Conception naratologique de l’événement

Cependant, au contraire d’une conception qui ferait de tout ce qui arrive au cours d’un récit un événement (ce que la définition de Christian Metz peut induire), on peut considérer qu’il n’y a événement en narratologie que lorsque apparaît un élément qui bouleverse un équilibre antérieur 484 . L’événement est donc ce par quoi une transformation s’opère et qui donne l’essentiel de son poids dramatique à cette transformation. De ce point de vue, il est inévitable que la narration dans les films de la quatrième période consiste en grande partie à « développer l’événement », selon une formule de Pascal Bonitzer 485 , c’est-à-dire à mettre en place une série de conséquences plus ou moins importantes enchaînées selon une logique de causes et d’effets à partir du moment où l’on considère les choses de manière abstraite. Il s’agit là d’un des maillages les plus classiques et les plus reconnus de la narration, comme certaines acceptions du terme récit le mettent en évidence 486 . Dans J’entends plus la guitare le retour de Marianne auprès de Gérard représente un événement qui entraîne quelques conséquences funestes [séq. 26]. La très rapide descente du couple dans l’enfer de l’héroïne et les délires suicidaires de Gérard sur l’amour qui peut tenir lieu de tout ne sont pas les moindres de ces conséquences. Mais l’une des singularités des récits garreliens est aussi de ménager une place non négligeable aux moments d’inversion, voire de subversion d’une telle logique, où l’événement fait moins événement pour les développements qu’il entraîne que parce qu’il sert de révélateur à des développements et transformations qui lui sont antérieurs. Le procédé peut consister alors à faire connaître au spectateur l’événement avant la transformation, transformation qui est alors à déduire rétrospectivement de l’événement.

Notes
484.

Comme le souligne Jacques Gerstenkorn, « les narratologues, réutilisant une notion élaborée par les théoriciens de l’information, notamment Abraham Moles et Edgar Morin, définissent [l’événement] comme un incident qui déséquilibre une situation donnée et qui, par-là, déclenche ou relance le récit. » Cf.

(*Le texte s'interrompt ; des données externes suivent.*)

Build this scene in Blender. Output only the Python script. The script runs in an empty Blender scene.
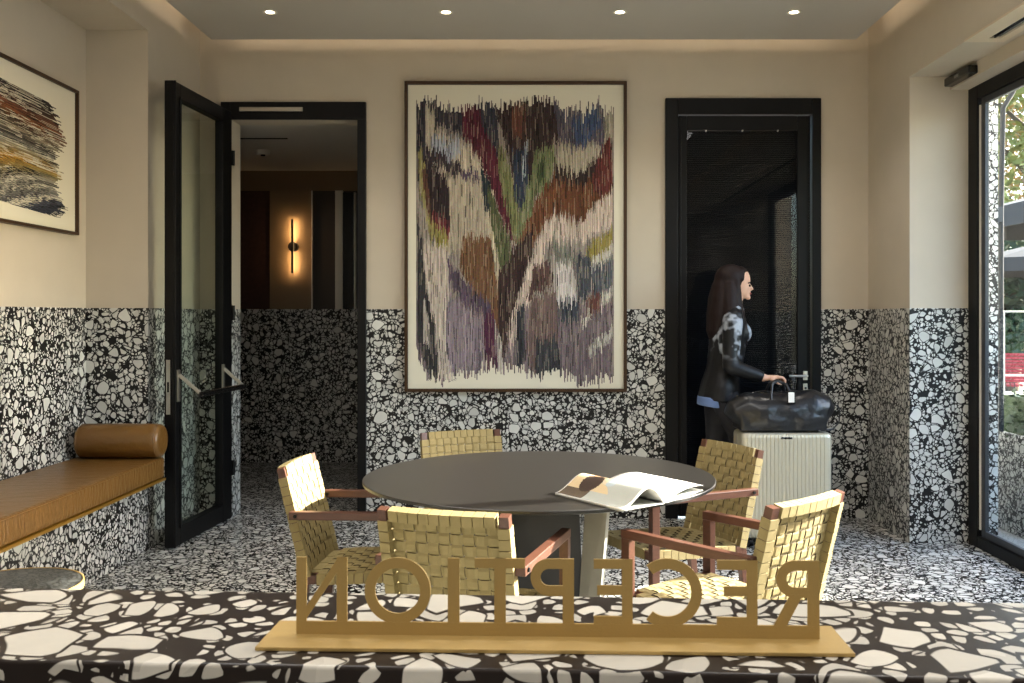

Jacques Gerstenkorn, « L’Art du conte », art. cit., p. 24.

485.

Op. cit., p. 115. Souligné par l’auteur.

486.

Cf. par exemple, la définition du récit que propose David Bordwell et Kristin Thompson dans L’Art du film : « Nous pouvons considérer qu’un récit est une chaîne d’événements liés par des relations causales, se déroulant dans le temps et dans l’espace. » Cf. David Bordwell et Kristin Thompson, L’Art du film, une introduction (1979), trad. fr., Bruxelles, De Boeck Université, coll. « Arts et cinéma », 2000, p. 118.